** begin **

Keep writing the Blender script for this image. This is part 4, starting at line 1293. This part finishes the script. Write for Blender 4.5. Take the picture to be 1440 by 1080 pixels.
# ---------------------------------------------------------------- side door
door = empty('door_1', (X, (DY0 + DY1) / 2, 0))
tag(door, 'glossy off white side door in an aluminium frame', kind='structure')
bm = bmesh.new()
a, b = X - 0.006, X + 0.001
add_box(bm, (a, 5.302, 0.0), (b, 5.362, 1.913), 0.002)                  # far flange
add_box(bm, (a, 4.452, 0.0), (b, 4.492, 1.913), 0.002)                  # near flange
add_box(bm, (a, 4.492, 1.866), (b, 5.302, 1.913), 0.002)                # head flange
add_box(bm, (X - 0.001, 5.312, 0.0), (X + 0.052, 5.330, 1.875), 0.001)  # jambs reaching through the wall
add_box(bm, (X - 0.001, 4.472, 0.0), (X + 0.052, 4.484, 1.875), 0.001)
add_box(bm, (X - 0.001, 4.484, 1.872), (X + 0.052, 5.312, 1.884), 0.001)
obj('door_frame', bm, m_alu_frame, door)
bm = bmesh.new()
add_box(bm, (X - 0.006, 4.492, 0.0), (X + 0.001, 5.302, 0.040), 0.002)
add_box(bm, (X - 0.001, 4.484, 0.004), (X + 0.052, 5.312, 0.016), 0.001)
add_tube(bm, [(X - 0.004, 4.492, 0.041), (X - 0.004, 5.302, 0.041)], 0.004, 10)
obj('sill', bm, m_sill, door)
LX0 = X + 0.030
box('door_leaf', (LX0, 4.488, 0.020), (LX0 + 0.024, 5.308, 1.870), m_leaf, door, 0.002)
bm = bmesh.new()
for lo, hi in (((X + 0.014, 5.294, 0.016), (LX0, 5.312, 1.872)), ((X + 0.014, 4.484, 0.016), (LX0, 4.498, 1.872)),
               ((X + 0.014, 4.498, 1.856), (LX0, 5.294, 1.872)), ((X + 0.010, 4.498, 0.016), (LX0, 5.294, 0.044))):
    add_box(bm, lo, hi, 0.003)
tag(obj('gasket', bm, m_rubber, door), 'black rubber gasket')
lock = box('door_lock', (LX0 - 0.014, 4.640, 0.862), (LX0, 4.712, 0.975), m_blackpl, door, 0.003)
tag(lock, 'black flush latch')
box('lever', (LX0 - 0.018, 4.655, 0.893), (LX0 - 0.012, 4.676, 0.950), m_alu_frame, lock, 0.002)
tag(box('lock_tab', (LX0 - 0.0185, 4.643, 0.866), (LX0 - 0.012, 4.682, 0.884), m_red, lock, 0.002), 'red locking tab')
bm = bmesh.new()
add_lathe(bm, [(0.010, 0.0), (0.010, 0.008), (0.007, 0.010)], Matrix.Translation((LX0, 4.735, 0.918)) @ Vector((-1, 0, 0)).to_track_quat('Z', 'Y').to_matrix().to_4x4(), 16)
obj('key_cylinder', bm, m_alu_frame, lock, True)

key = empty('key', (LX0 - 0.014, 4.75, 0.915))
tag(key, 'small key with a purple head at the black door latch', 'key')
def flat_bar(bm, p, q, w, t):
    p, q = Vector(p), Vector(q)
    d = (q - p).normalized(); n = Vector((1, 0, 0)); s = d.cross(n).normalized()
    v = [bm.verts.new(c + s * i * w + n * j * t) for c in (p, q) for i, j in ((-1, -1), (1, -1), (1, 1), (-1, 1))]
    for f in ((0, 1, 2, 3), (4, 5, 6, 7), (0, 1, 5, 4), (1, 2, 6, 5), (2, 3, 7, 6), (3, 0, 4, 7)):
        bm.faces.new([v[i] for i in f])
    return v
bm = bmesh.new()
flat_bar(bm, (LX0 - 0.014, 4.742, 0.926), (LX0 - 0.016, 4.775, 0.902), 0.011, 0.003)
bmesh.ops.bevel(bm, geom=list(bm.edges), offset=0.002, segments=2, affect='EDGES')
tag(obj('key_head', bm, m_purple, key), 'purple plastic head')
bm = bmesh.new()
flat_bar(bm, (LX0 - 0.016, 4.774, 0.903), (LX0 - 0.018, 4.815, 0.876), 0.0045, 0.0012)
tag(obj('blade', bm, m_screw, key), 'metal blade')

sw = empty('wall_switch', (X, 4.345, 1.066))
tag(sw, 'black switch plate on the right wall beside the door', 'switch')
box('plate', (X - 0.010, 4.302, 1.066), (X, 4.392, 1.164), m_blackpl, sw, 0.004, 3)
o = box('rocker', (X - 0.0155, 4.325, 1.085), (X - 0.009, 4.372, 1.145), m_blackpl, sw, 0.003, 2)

** end **

Instruction: Copy out all of the data exactly, leaving nothing out.

The reply:
Keep writing the Blender script for this image. This is part 4, starting at line 1293. This part finishes the script. Write for Blender 4.5. Take the picture to be 1440 by 1080 pixels.
# ---------------------------------------------------------------- side door
door = empty('door_1', (X, (DY0 + DY1) / 2, 0))
tag(door, 'glossy off white side door in an aluminium frame', kind='structure')
bm = bmesh.new()
a, b = X - 0.006, X + 0.001
add_box(bm, (a, 5.302, 0.0), (b, 5.362, 1.913), 0.002)                  # far flange
add_box(bm, (a, 4.452, 0.0), (b, 4.492, 1.913), 0.002)                  # near flange
add_box(bm, (a, 4.492, 1.866), (b, 5.302, 1.913), 0.002)                # head flange
add_box(bm, (X - 0.001, 5.312, 0.0), (X + 0.052, 5.330, 1.875), 0.001)  # jambs reaching through the wall
add_box(bm, (X - 0.001, 4.472, 0.0), (X + 0.052, 4.484, 1.875), 0.001)
add_box(bm, (X - 0.001, 4.484, 1.872), (X + 0.052, 5.312, 1.884), 0.001)
obj('door_frame', bm, m_alu_frame, door)
bm = bmesh.new()
add_box(bm, (X - 0.006, 4.492, 0.0), (X + 0.001, 5.302, 0.040), 0.002)
add_box(bm, (X - 0.001, 4.484, 0.004), (X + 0.052, 5.312, 0.016), 0.001)
add_tube(bm, [(X - 0.004, 4.492, 0.041), (X - 0.004, 5.302, 0.041)], 0.004, 10)
obj('sill', bm, m_sill, door)
LX0 = X + 0.030
box('door_leaf', (LX0, 4.488, 0.020), (LX0 + 0.024, 5.308, 1.870), m_leaf, door, 0.002)
bm = bmesh.new()
for lo, hi in (((X + 0.014, 5.294, 0.016), (LX0, 5.312, 1.872)), ((X + 0.014, 4.484, 0.016), (LX0, 4.498, 1.872)),
               ((X + 0.014, 4.498, 1.856), (LX0, 5.294, 1.872)), ((X + 0.010, 4.498, 0.016), (LX0, 5.294, 0.044))):
    add_box(bm, lo, hi, 0.003)
tag(obj('gasket', bm, m_rubber, door), 'black rubber gasket')
lock = box('door_lock', (LX0 - 0.014, 4.640, 0.862), (LX0, 4.712, 0.975), m_blackpl, door, 0.003)
tag(lock, 'black flush latch')
box('lever', (LX0 - 0.018, 4.655, 0.893), (LX0 - 0.012, 4.676, 0.950), m_alu_frame, lock, 0.002)
tag(box('lock_tab', (LX0 - 0.0185, 4.643, 0.866), (LX0 - 0.012, 4.682, 0.884), m_red, lock, 0.002), 'red locking tab')
bm = bmesh.new()
add_lathe(bm, [(0.010, 0.0), (0.010, 0.008), (0.007, 0.010)], Matrix.Translation((LX0, 4.735, 0.918)) @ Vector((-1, 0, 0)).to_track_quat('Z', 'Y').to_matrix().to_4x4(), 16)
obj('key_cylinder', bm, m_alu_frame, lock, True)

key = empty('key', (LX0 - 0.014, 4.75, 0.915))
tag(key, 'small key with a purple head at the black door latch', 'key')
def flat_bar(bm, p, q, w, t):
    p, q = Vector(p), Vector(q)
    d = (q - p).normalized(); n = Vector((1, 0, 0)); s = d.cross(n).normalized()
    v = [bm.verts.new(c + s * i * w + n * j * t) for c in (p, q) for i, j in ((-1, -1), (1, -1), (1, 1), (-1, 1))]
    for f in ((0, 1, 2, 3), (4, 5, 6, 7), (0, 1, 5, 4), (1, 2, 6, 5), (2, 3, 7, 6), (3, 0, 4, 7)):
        bm.faces.new([v[i] for i in f])
    return v
bm = bmesh.new()
flat_bar(bm, (LX0 - 0.014, 4.742, 0.926), (LX0 - 0.016, 4.775, 0.902), 0.011, 0.003)
bmesh.ops.bevel(bm, geom=list(bm.edges), offset=0.002, segments=2, affect='EDGES')
tag(obj('key_head', bm, m_purple, key), 'purple plastic head')
bm = bmesh.new()
flat_bar(bm, (LX0 - 0.016, 4.774, 0.903), (LX0 - 0.018, 4.815, 0.876), 0.0045, 0.0012)
tag(obj('blade', bm, m_screw, key), 'metal blade')

sw = empty('wall_switch', (X, 4.345, 1.066))
tag(sw, 'black switch plate on the right wall beside the door', 'switch')
box('plate', (X - 0.010, 4.302, 1.066), (X, 4.392, 1.164), m_blackpl, sw, 0.004, 3)
o = box('rocker', (X - 0.0155, 4.325, 1.085), (X - 0.009, 4.372, 1.145), m_blackpl, sw, 0.003, 2)